Let’s use this information to complete the graphic organizer. We will take a look at problem one together. Explain what this problem is asking us to find. The problem is asking us to find, how many grams are in three kilograms? We will record this question in the box labeled means. How many grams in three kilograms? Identify the measurement unit we already know. We already know the number of kilograms. Now identify the measurement unit we are converting to? We are converting kilograms into grams. Are we moving from larger to smaller units or smaller to larger units? We are moving from kilograms to grams, so we are moving from larger to smaller units. Record the unit direction in the graphic organizer. When moving from larger to smaller units, what operation do we use? We use multiplication. Record the operation in the graphic organizer. How many grams are in one kilogram? There are one thousand grams in one kilogram. We will record this information in the box conversion of one unit. One kilogram equals one thousand grams. Explain how we can find the number of grams in three kilograms. We can multiply three by one thousand to find the number of grams in three kilograms. Three times one thousand equals three thousand grams. Record the solution in the graphic organizer. We have found that three kilograms is equals to three thousand grams. Now determine what happened to the number of zeros in the product when three was multiplied by one thousand. Three zeros were added.
We are now going to go back to the SOLVE problem from the beginning of the lesson. Arnold’s uncle is helping him build two model airplanes for a science project. Arnold and his uncle will compare the distances the airplanes fly. The first plane flies eight hundred centimeters, and the second plane flies five hundred centimeters. What is the difference, in meters, in the flights of the two planes?
At the beginning of the lesson we Studied the Problem. We underlined the question, what is the difference, in meters, in the flights of the two planes? And put this question in our own words in the form of a statement. This problem is asking me to find the number of meters difference between the two planes flights.
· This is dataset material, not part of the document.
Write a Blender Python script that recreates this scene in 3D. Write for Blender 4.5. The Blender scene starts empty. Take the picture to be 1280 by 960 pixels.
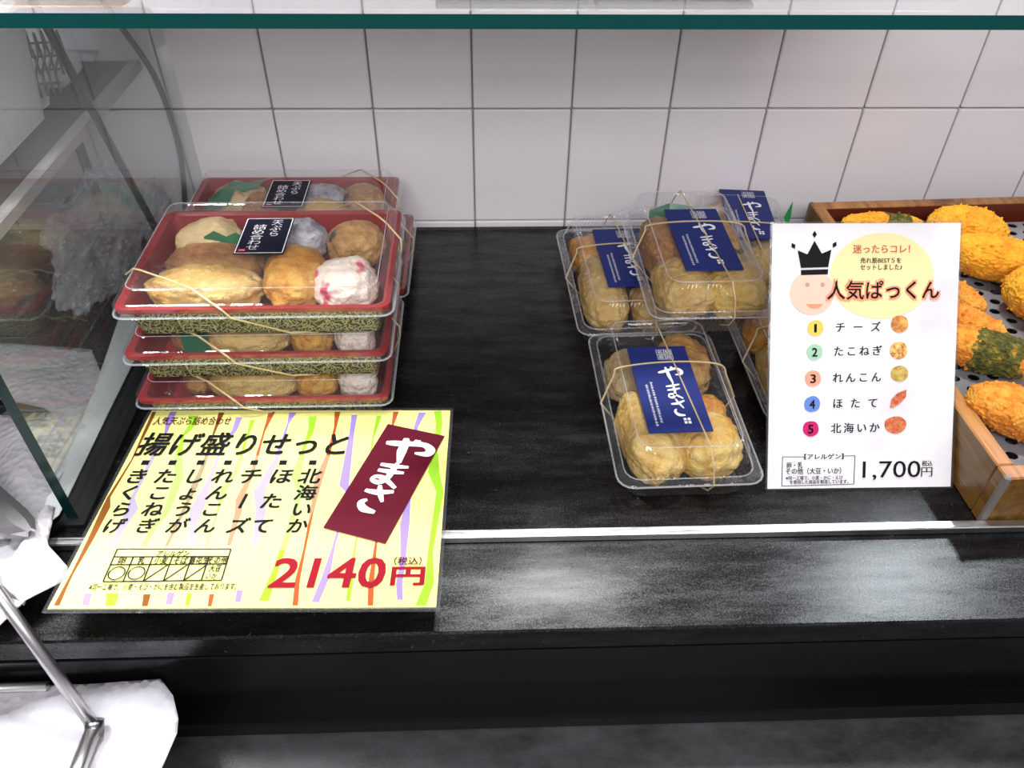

In Step O, we will Organize the Facts. First we will identify the facts. Arnold’s uncle is helping him build two model airplanes, fact, for a science project, fact. Arnold and his uncle will compare the distances the airplanes fly, fact. The first plane flies eight hundred centimeters, fact, and the second plane flies five hundred centimeters, fact. What is the difference, in meters, in the flights of the two planes? Now that we have identified the facts, we are ready to eliminate the unnecessary facts. These are the facts that will not help us to find the number of meters difference between the two planes flights. Arnold’s uncle is helping him build two model airplanes. Knowing that they are building two model airplanes will not help us to find the number of meters difference between the two planes flights. So we will eliminate this fact. For a science project. Knowing that the airplanes are for a science project also does not help us to find the number of meters difference between the two planes flights so we will eliminate this fact as well. Arnold and his uncle will compare the distances the airplanes fly. Knowing that they are going to compare the distances does not give us the details necessary to finding the number of meters difference between the two planes flights. So we will eliminate this fact as well. The first plane flies eight hundred centimeters. This is the detail is necessary to finding the number of meters difference between the two planes flights. So we will keep this fact. And the second plane flies five hundred centimeters. We also need this information in order to find the difference between the two planes flights. So we will keep this fact as well. Now that we have eliminated the unnecessary facts, we are ready to list the necessary facts. The first plane flew eight hundred centimeters. The second plane flew five hundred centimeters. We are looking for the difference in meters.